I sat in its cradle and began to rock myself towards the painting, until I had a civilised swing going. I dutifully attempted to absorb myself in the surface of the painting, attempting to measure the experience through the novelty of having my body in motion, my point of perspective in constant vacillation.  I must admit that I was not very successful.  It was difficult to concentrate on  the picture plane as my body swung through space, the knuckles of my fingers threatened with  scraping by the supports from which I was suspended as the weight of my middle aged body strained to collapse the whole machine in its compulsion to return to earth.  Even beyond the sense of embodied alarm, the contraption disrupts the stasis with which the viewer customarily absorbs themselves in the surface of the painting.  The whole work is designed to deny to the viewer those conventional conditions in which abstraction occurs, in which we forget both our body and the world, and loose ourselves to the picture plane, becoming the viewer.  If Cremonese refuses the art object its abstraction from the world around it, insisting as he does that it has no existence unto itself, he also refuses his audience that same abstraction from the world in which we traditionally loose our bodies in the contemplation of idealised or idealising objects.

In fact if there is a single consistent object that unifies this exhibition, I would say it was the human body.  Across the breadth of the exhibition, my body was the one thing I was made constantly aware of, as the works required that I scramble up a treacherous hillside, teeter on an uncertain tree stump or lay down in the undercarriage of a tree.  There is a sense that Leo is continuing, counter intuitively, the thread of minimalism, which also emphasised the embodied experience of the artwork.  Minimalism emphasised the relationship of the art object to the viewer by acknowledging the embodied viewer as contributing to the experience of the work.  They did this though by reducing the relations internal to the object to compose a gestalt or in Judd’s term “Specific Objects” and often using large scale to produce a sense of ‘whole’ objects.  Cremonese inverts this relationship by creating works that physically impose a self awareness on the body of the viewer and at the same time reduce the specific object status of the artwork that opens it to the entire relational field of the world around it.

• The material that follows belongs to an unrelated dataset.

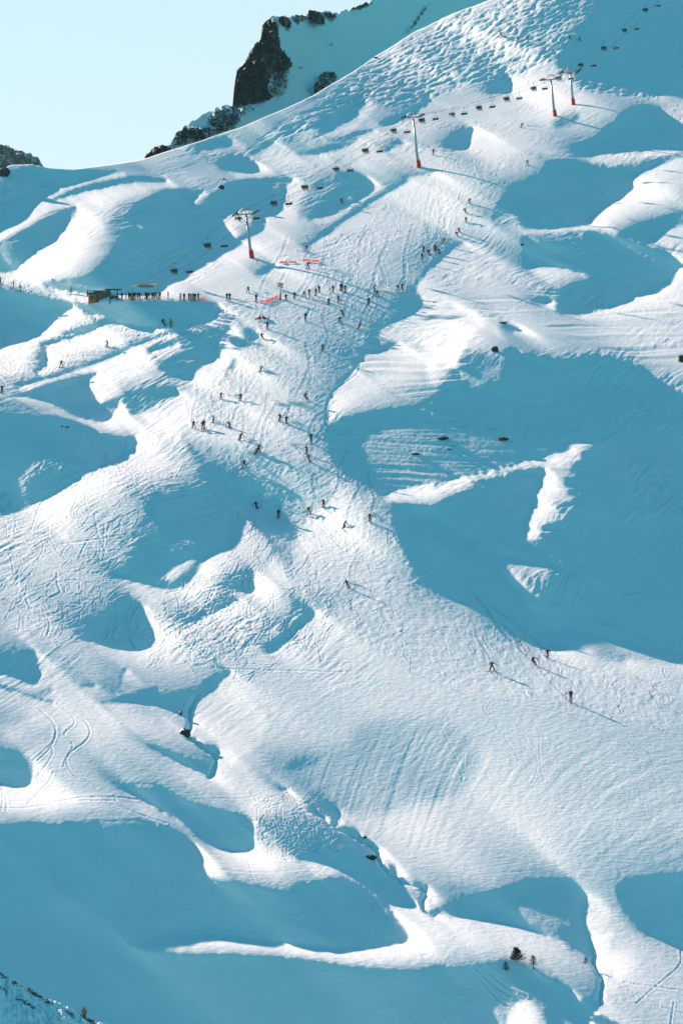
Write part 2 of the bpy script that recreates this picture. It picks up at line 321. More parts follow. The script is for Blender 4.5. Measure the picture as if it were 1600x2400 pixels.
# grid of straight sun paths over the slope (angle about the sun's vanishing point, distance from it)
DR = 5.0
TH0, TH1 = math.radians(13.2), math.radians(51.2); R0, R1 = 4400.0, 8400.0
NT, NR = int((TH1-TH0)*6500/DR), int((R1-R0)/DR)
def base_G(x, y):
    v = (CY-y)/F
    inv = np.maximum(C0-C1*v, 3e-4)
    r = np.hypot(x-VPX, y-VPY)/F
    return np.log(inv/r)
S_DBG = []
def solve_relief(log=print):
    global LITMAP
    lit, val = raster_plan(); LITMAP = lit
    th = TH0+(np.arange(NT)+.5)/NT*(TH1-TH0); r = R0+(np.arange(NR)+.5)*DR
    TH, R = np.meshgrid(th, r, indexing='ij')
    X = VPX+R*np.cos(TH); Y = VPY+R*np.sin(TH)
    L = samp(lit, X, Y); V = samp(val, X, Y); lit_f = L.copy()
    G0 = base_G(X, Y); rn = R/F
    d0 = np.gradient(G0, DR/F, axis=1)
    sky = pts(SKYLINE); void = Y < np.interp(X, sky[:,0], sky[:,1])-4
    sh = (L < .5)
    # traced-shadow profile along every sun path: dip and come back up to the light
    prof = np.zeros_like(L)
    n = NR
    idx = np.arange(n)
    start = np.where(sh & ~np.pad(sh, ((0,0),(1,0)))[:, :-1], idx, -1); start = np.maximum.accumulate(start, axis=1)
    endm = np.where(sh & ~np.pad(sh, ((0,0),(0,1)))[:, 1:], idx, n+1); end = np.minimum.accumulate(endm[:, ::-1], axis=1)[:, ::-1]
    length = np.where(sh, end-start+1, 1); t = np.where(sh, (idx-start+.5)/length, 0)
    amp = np.clip(.03+.0012*length*DR*.2, .03, .08)
    prof = -amp*(np.cos(np.pi*np.clip(t,0,1)))-.012*np.sin(np.pi*t)
    # sunlit rolls bend away gradually before each traced shadow
    lb = np.maximum.accumulate(np.where(~sh & np.pad(sh, ((0,0),(1,0)))[:, :-1], idx, -1), axis=1)
    nxt = np.minimum.accumulate(np.where(sh, idx, n+400)[:, ::-1], axis=1)[:, ::-1]
    run = np.where(sh, 1, nxt-lb); rl = np.clip(.6*run, 3, 45)
    bend = np.where(sh, 1.0, np.clip((nxt-idx)/rl, 0, 1)); bend = .10+.90*bend**.8; bend = bend*np.where(sh, 1, .90+.28*np.exp(-(idx-np.where(sh, 0, lb))/14.0*(lb > 0)))
    G = G0.copy(); Ep = np.zeros_like(G0); corr = np.zeros_like(G0); wpm = np.full(G0.shape, WP); badacc = np.zeros_like(G0)
    for outer in range(PASSES):
        # length of the unnormalised normal from the present shape
        Gs = blur(G, 7, 2)
        gR = np.gradient(Gs, DR/F, axis=1); gT = np.gradient(Gs, (TH1-TH0)/NT, axis=0)/rn
        lR = -gR-1/rn; lT = -gT
        c, s = np.cos(TH), np.sin(TH)
        lu = lR*c-lT*s; ld = lR*s+lT*c; lv = -ld            # image y is down
        u = (X-CX)/F; vv = (CY-Y)/F
        N = np.sqrt(lu**2+(1+u*lu+vv*lv)**2+lv**2)
        if outer: wpm = wpm*(1+1.5*blur(np.clip((.52-lv/N)*4, 0, 1), 9, 1))
        N = np.clip(N, 1.5, 6)
        k = N/(SUNV[1]*rn)
        litv = np.where(sh, np.where(badacc > .2, np.minimum(prof, -.025*badacc), prof), np.minimum(.94*np.clip(V, .02, .6)**1.3*bend, .265)*np.clip((L-.5)*2, .12, 1))
        tgt = litv*k
        # keep the large-scale slope: share the difference among the sunlit snow
        for _ in range(3):
            w = (~sh)*1.0
            tot = blur(tgt, 110, 2); ref = blur(d0, 110, 2); lp = blur(tgt*w, 110, 2)
            fac = np.clip((ref-(tot-lp))/np.maximum(lp, 1e-3), .8, 1.2)
            tgt = np.where(sh, tgt, tgt*np.clip(fac, .8, 1.12))
        G = solve_G(G0+Ep, np.gradient(G0+Ep, DR/F, axis=1), tgt+corr, np.where(void, 0.02, 1.0), wpm)
        # sun-path sweep: where traced shadow still sticks out into the light, deepen it; where lit snow is shadowed, lift it
        gR = np.gradient(G, DR/F, axis=1)
        Ep = blur(G-G0, 31, 2)
        corr = np.clip(corr+.9*(tgt-gR), -2.6, np.where(sh, 1.2, np.where(run < 95, 2.6, .7)))
        cm = np.maximum.accumulate(np.where(void, -1e9, G), axis=1)
        islit = G >= cm-1e-6
        bad = sh & islit & ~void
        badacc = np.minimum(badacc+blur(bad*.5, 3, 1), 2.5)
        corr += blur((~sh & ~islit & ~void)*.10, 5, 1)-blur(bad*.06, 5, 1)
        S_DBG.append((tgt.copy(), corr.copy(), wpm.copy(), gR.copy(), badacc.copy(), N.copy(), (lv/N).copy()))
        log('relief pass', outer, float(np.abs(G-G0).max()))
    return dict(G=G, G0=G0, th=th, r=r, lit=L, X=X, Y=Y)
WP, MU, PASSES = .09, 1.0e-6, 7
def solve_G(G0, d0, tgt, w, wpm):
    # minimise w(G_r-t)^2 + WP (G_s-G0_s)^2 + MU (G-G0)^2 ; unknown E = G-G0 ; conjugate gradients, coarse to fine
    h = DR/F
    res = (tgt-d0)*h
    res = .5*(res[:,1:]+res[:,:-1]); wr = .5*(w[:,1:]+w[:,:-1])
    levels = []
    def Aop(E, wr, wp, mu):
        o = mu*E
        d = wr*(E[:,1:]-E[:,:-1]); o[:,1:] += d; o[:,:-1] -= d
        d = .5*(wp[1:]+wp[:-1])*(E[1:]-E[:-1]); o[1:] += d; o[:-1] -= d
        return o
    def cg(E, b, wr, wp, mu, its):
        dg = mu+2*wp
        dg[:,1:] += wr; dg[:,:-1] += wr
        r = b-Aop(E, wr, wp, mu); z = r/dg; p = z.copy(); rz = (r*z).sum()
        for _ in range(its):
            Ap = Aop(p, wr, wp, mu); a = rz/(p*Ap).sum(); E = E+a*p; r -= a*Ap
            z = r/dg; rz2 = (r*z).sum(); p = z+(rz2/rz)*p; rz = rz2
        return E
    def rhs(res, wr, shape):
        b = np.zeros(shape); d = wr*res; b[:,1:] += d; b[:,:-1] -= d
        return b
    def ds(a): 
        a = a[:a.shape[0]//2*2, :a.shape[1]//2*2]
        return .25*(a[::2,::2]+a[1::2,::2]+a[::2,1::2]+a[1::2,1::2])
    full = [(tgt-d0, w, wpm)]
    for _ in range(4): full.append(tuple(ds(a) for a in full[-1]))
    E = None
    for lv in range(4, -1, -1):
        tt, ww, wp = full[lv]; hh = h*2**lv
        rr = tt*hh; rr = .5*(rr[:,1:]+rr[:,:-1]); w2 = .5*(ww[:,1:]+ww[:,:-1])
        if E is None: E = np.zeros(tt.shape)
        else:
            E = np.repeat(np.repeat(E, 2, 0), 2, 1)
            E = np.pad(E, ((0, max(0, tt.shape[0]-E.shape[0])), (0, max(0, tt.shape[1]-E.shape[1]))), mode='edge')[:tt.shape[0], :tt.shape[1]]
            E = blur(E, 3, 1)
        E = cg(E, rhs(rr, w2, tt.shape), w2, wp, MU*4**lv, 400 if lv > 1 else (160 if lv == 1 else 90))
    return G0+E
# ---------------------------------------------------------------- numeric noise
def _hash(i, j, seed):
    h = (i.astype(np.int64)*374761393+j.astype(np.int64)*668265263+seed*2147483647) & 0xffffffff
    h = ((h ^ (h >> 13))*1274126177) & 0xffffffff
    h = h ^ (h >> 16)
    return (h & 0xffff)/65535.0
def vnoise(x, y, seed=0):
    i = np.floor(x); j = np.floor(y); a = x-i; b = y-j
    a = a*a*a*(a*(a*6-15)+10); b = b*b*b*(b*(b*6-15)+10)
    i = i.astype(np.int64); j = j.astype(np.int64)
    n0 = _hash(i, j, seed)*(1-a)+_hash(i+1, j, seed)*a
    n1 = _hash(i, j+1, seed)*(1-a)+_hash(i+1, j+1, seed)*a
    return (n0*(1-b)+n1*b)*2-1
def fbm(x, y, seed=0, octv=4, gain=.5):
    s = 0; a = 1; 
    for k in range(octv):
        c, sn = math.cos(.7*k), math.sin(.7*k)
        s = s+a*vnoise((x*c-y*sn)*2**k+17*k, (x*sn+y*c)*2**k-9*k, seed+k); a *= gain
    return s
def streak(x, y, ang, length, width, seed, octv=2):
    c, s = np.cos(ang), np.sin(ang)
    a = (x*c+y*s); b = (-x*s+y*c)
    return fbm(a/length, b/width, seed, octv, .55)
def bspl(img, fi, fj):
    # cubic B-spline look-up, smooth in both slopes
    fi = np.clip(fi, 1, img.shape[0]-3.001); fj = np.clip(fj, 1, img.shape[1]-3.001)
    i = fi.astype(int); j = fj.astype(int); a = fi-i; b = fj-j
    def w(t): return [(1-t)**3/6, (3*t**3-6*t**2+4)/6, (-3*t**3+3*t**2+3*t+1)/6, t**3/6]
    wa, wb = w(a), w(b); o = 0
    for p in range(4):
        for q in range(4): o = o+wa[p]*wb[q]*img[i+p-1, j+q-1]
    return o
S = solve_relief()
def rel_depth(x, y):
    rr = np.hypot(x-VPX, y-VPY); tt = np.arctan2(y-VPY, x-VPX)
    E = bspl(S['G']-S['G0'], (tt-TH0)/(TH1-TH0)*NT-.5, (rr-R0)/DR-.5)
    v = (CY-y)/F
    inv = np.maximum(C0-C1*v, 3e-4)
    return np.exp(-E)/inv
def region(defs, X, Y):
    m = np.zeros(X.shape)
    for soft, val, body in defs:
        P = smooth_line(pts(body), 2, True)
        x0, y0 = P.min(0)-soft*2; x1, y1 = P.max(0)+soft*2
        step = max(4.0, soft/4)
        xs = np.arange(x0, x1+step, step); ys = np.arange(y0, y1+step, step)
        GXm, GYm = np.meshgrid(xs, ys); M = blur(poly_mask(P, GXm, GYm).astype(float), soft/step*.8, 2)
        fx = (X-x0)/step; fy = (Y-y0)/step
        ok = (fx > 0) & (fy > 0) & (fx < len(xs)-1.01) & (fy < len(ys)-1.01)
        i = np.clip(fx, 0, len(xs)-2).astype(int); j = np.clip(fy, 0, len(ys)-2).astype(int)
        a = np.clip(fx-i, 0, 1); b = np.clip(fy-j, 0, 1)
        v = (M[j,i]*(1-a)+M[j,i+1]*a)*(1-b)+(M[j+1,i]*(1-a)+M[j+1,i+1]*a)*b
        m = np.maximum(m, np.where(ok, v, 0)*val)
    return m
def to_world(P):
    R3 = np.array(ROT); return P @ R3.T+np.array(CAM)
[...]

In the end, the blurring of the lines between the world, the artwork and the viewer draw one to a singular conclusion, if you can even call it that.  As with the carpets, your attention is drawn constantly away from those things you know to be art works towards objects who’s status is more ambivalent, a pile of stones, an ‘arrangement’ of twigs, even the seemingly ordered way that fallen branches are distributed through the undercarriage of the trees.  The eye wanders to the horizons, until you see mountains and the trees and the stones, you notice the composition of the objects littering the site of Birds Hut and it is at this point that you might understand the artist’s intention.  His objects, instead of drawing you into themselves as inherent sites of meaning, constantly refer you outward, indicating the world around them.  Perhaps you might see this world as I did, with the idea that you are the artist, absorbed in the act of perceiving the world, of observing the molten relation of parts, the intangibility of light and colour, your attention constantly drawn between the swarm of detail and the stabilising vision of the whole.  Is this not what art is meant to do: to produce an awareness of the world that exceeds our awareness of those things which refer to that world?